Quand nous sommes confrontés à la mort, la vie prend un sens et un relief très forts et très différents. Comment vivre avec ces morts qui nous hantent, qui nous questionnent et qui nous manquent ? Le temps passant, les morts restent toujours là en nous et en pensée mais heureusement, ils nous laissent respirer et continuer à vivre. En même temps, on se sent parfois coupable d’arriver à ne pas y penser tous les jours... Tant que nous n’avons pas vécu de deuil, nous ne savons pas comment nous allons nous en sortir. La mort des autres est un reflet de notre propre questionnement sur la mort. Je trouve ces questions passionnantes. J’aime suivre la transformation des personnages suite à ce genre de drame, ne restant pas juste victime mais devenant créatif, par exemple en développant un imaginaire comme cette petite fille dans
L’arbre. Quand quelque chose de fort nous arrive, il faut « en profiter ». Cela fait partie des éléments qui construisent notre vie, qui nous rendent plus fort. Il y a des côtés positifs qu’il faut réussir à trouver, même si évidement la mort reste terriblement triste.
Vous avez tourné L’arbre en Australie, que vous a appris cette terre ?

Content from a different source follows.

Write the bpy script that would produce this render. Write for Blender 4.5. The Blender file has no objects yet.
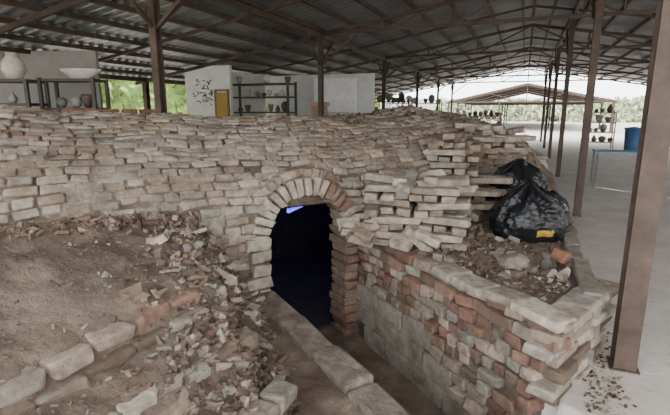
import bpy, math, random
from mathutils import Vector, Matrix, noise
random.seed(7)
R_=random.random
def U(a,b): return a+(b-a)*R_()
# ---------- frames ----------
DX,DY=0.08,4.2
A=Vector((.866,.5,0)); N=Vector((.5,-.866,0)); Z=Vector((0,0,1))
def L(s,n,z=0): return Vector((DX+s*A.x+n*N.x, DY+s*A.y+n*N.y, z))
T=Vector((.375,.927,0)); Rr=Vector((.927,-.375,0))
def S(t,l,z=0): return Vector((t*T.x+l*Rr.x, t*T.y+l*Rr.y, z))
def fn(x,y,z=0): return noise.noise(Vector((x,y,z)))
# ---------- materials ----------
def mk(name):
    m=bpy.data.materials.new(name); m.use_nodes=True
    nt=m.node_tree; b=nt.nodes['Principled BSDF']; return m,nt,b
def noise_node(nt,scale,detail=6,rough=.6):
    tc=nt.nodes.new('ShaderNodeTexCoord'); n=nt.nodes.new('ShaderNodeTexNoise')
    n.inputs['Scale'].default_value=scale; n.inputs['Detail'].default_value=detail; n.inputs['Roughness'].default_value=rough
    nt.links.new(tc.outputs['Object'],n.inputs['Vector']); return n
def ramp(nt,src,stops):
    r=nt.nodes.new('ShaderNodeValToRGB'); e=r.color_ramp.elements
    while len(e)<len(stops): e.new(.5)
    for i,(p,c) in enumerate(stops):
        e[i].position=p; e[i].color=(*c,1) if len(c)==3 else c
    nt.links.new(src,r.inputs['Fac']); return r
def mixc(nt,mode,fac,a,b):
    m=nt.nodes.new('ShaderNodeMix'); m.data_type='RGBA'; m.blend_type=mode
    if isinstance(fac,(int,float)): m.inputs[0].default_value=fac
    else: nt.links.new(fac,m.inputs[0])
    for i,v in ((6,a),(7,b)):
        if isinstance(v,tuple): m.inputs[i].default_value=(*v,1)
        else: nt.links.new(v,m.inputs[i])
    return m.outputs[2]
def bump(nt,b,src,strength,dist=.02):
    bp=nt.nodes.new('ShaderNodeBump'); bp.inputs['Strength'].default_value=strength; bp.inputs['Distance'].default_value=dist
    nt.links.new(src,bp.inputs['Height']); nt.links.new(bp.outputs[0],b.inputs['Normal'])
def mat_attr(name,rough=.95,var=.55,sc=14,grime=(.135,.10,.072),gf=.75,bs=.9,stain=True):
    m,nt,b=mk(name)
    at=nt.nodes.new('ShaderNodeAttribute'); at.attribute_name='Col'
    n1=noise_node(nt,sc,9,.7); r1=ramp(nt,n1.outputs[0],[(.3,(1-var,)*3),(.65,(1.08,1.08,1.08))])
    c=mixc(nt,'MULTIPLY',1.0,at.outputs['Color'],r1.outputs[0])
    if gf>0:
        n2=noise_node(nt,4.5,8,.75); r2=ramp(nt,n2.outputs[0],[(.46,(0,0,0)),(.68,(gf,gf,gf))])
        c=mixc(nt,'MIX',r2.outputs[0],c,grime)
    if stain:
        n4=noise_node(nt,1.1,4,.6); r4=ramp(nt,n4.outputs[0],[(.35,(.70,.65,.59)),(.6,(1,1,1))])
        c=mixc(nt,'MULTIPLY',1.0,c,r4.outputs[0])
    nt.links.new(c,b.inputs['Base Color']); b.inputs['Roughness'].default_value=rough
    n3=noise_node(nt,45,8,.75); bump(nt,b,n3.outputs[0],bs,.02)
    return m
def mat_noise(name,stops,scale,rough=.95,bs=.5,bscale=40,bd=.02,metal=0,second=None):
    m,nt,b=mk(name); n=noise_node(nt,scale,8,.65); r=ramp(nt,n.outputs[0],stops); c=r.outputs[0]
    if second:
        n2=noise_node(nt,second[0],4,.5); r2=ramp(nt,n2.outputs[0],[(second[1],(0,0,0)),(second[2],(1,1,1))])
        c=mixc(nt,'MIX',r2.outputs[0],c,second[3])
    nt.links.new(c,b.inputs['Base Color']); b.inputs['Roughness'].default_value=rough; b.inputs['Metallic'].default_value=metal
    if bs>0:
        n3=noise_node(nt,bscale,8,.7); bump(nt,b,n3.outputs[0],bs,bd)
    return m
M_brick=mat_attr('fired_brick')
M_debris=mat_attr('brick_rubble',gf=.4)
M_paint=mat_attr('painted_surface',.6,.15,5,gf=.1,bs=.1,stain=False)
M_pot=mat_attr('stoneware',.45,.25,12,gf=.2,bs=.1,stain=False)
M_leaf=mat_attr('foliage',.7,.3,2,gf=0,bs=0,stain=False)
M_mortar=mat_noise('clay_mortar',[(.35,(.065,.048,.036)),(.55,(.15,.115,.087)),(.72,(.34,.285,.225))],7,bs=1,bscale=25,bd=.03)
M_crust=mat_noise('mortar_crust',[(.32,(.13,.098,.072)),(.5,(.25,.20,.155)),(.70,(.40,.34,.275))],5,bs=1,bscale=30,bd=.03)
M_earth=mat_noise('kiln_earth',[(.30,(.075,.05,.034)),(.5,(.15,.107,.075)),(.70,(.27,.21,.155))],3.5,bs=1,bscale=20,bd=.04,second=(1.3,.5,.75,(.23,.18,.137)))
M_floor=mat_noise('dusty_concrete',[(.3,(.47,.415,.37)),(.55,(.58,.525,.48)),(.75,(.68,.63,.585))],1.6,bs=.35,bscale=18,bd=.02,second=(9,.60,.75,(.42,.36,.31)))
M_conc=mat_noise('cast_concrete',[(.3,(.11,.085,.064)),(.5,(.22,.178,.14)),(.72,(.38,.33,.275))],8,bs=1,bscale=35,bd=.03)
M_block=mat_noise('cinder_block',[(.3,(.16,.13,.10)),(.5,(.29,.25,.205)),(.72,(.43,.38,.325))],7,bs=1,bscale=40,bd=.04)
M_steel=mat_noise('rusty_brown_steel',[(.3,(.045,.03,.022)),(.6,(.09,.06,.044)),(.8,(.16,.095,.065))],5,.6,.2,30,.01,.2)
M_roof=mat_noise('corrugated_iron',[(.3,(.20,.205,.21)),(.6,(.36,.365,.37)),(.8,(.52,.52,.52))],.9,.38,.1,10,.01,.6)
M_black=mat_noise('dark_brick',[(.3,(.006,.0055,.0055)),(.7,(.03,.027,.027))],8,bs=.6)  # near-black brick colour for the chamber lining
M_bag,nt,b=mk('black_polythene'); b.inputs['Base Color'].default_value=(.010,.011,.013,1); b.inputs['Roughness'].default_value=.25
n3=noise_node(nt,14,5,.6); bump(nt,b,n3.outputs[0],.7,.03)
M_label=mat_noise('yellow_print',[(.4,(.28,.17,.02)),(.6,(.42,.26,.04))],30,.5,.1)
M_led,nt,b=mk('blue_led'); b.inputs['Emission Color'].default_value=(.05,.03,1,1); b.inputs['Emission Strength'].default_value=3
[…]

Ce n’est pas pour rien que l’histoire du livre se déroule en Australie... J’imagine que son auteur, Judy Pascoe, a grandi entourée de ces questionnements autour de la vie et de la mort, dans un pays où les éléments et animaux sont si impressionnants et dangereux. Pour les aborigènes, les esprits sont présents dans la nature comme les plantes et les rivières. En tant que réalisatrice, je le vois d’une manière très poétique. J’essaie de le montrer dans le film à travers le personnage d’un petit garçon qui a un rapport très chamanique à l’arbre. Il y a toute une symbolique autour des ancêtres, des esprits de la nature, de quelque chose de plus grand, qui serait de l’ordre de l’énergie générale du monde, peut-être la puissance de vie des éléments à travers laquelle on se rend compte que l’homme n’est qu’un passager sur Terre. C’est aussi ça que je trouve beau, plus que la réalité d’une réincarnation, d’une voix ou d’un contact.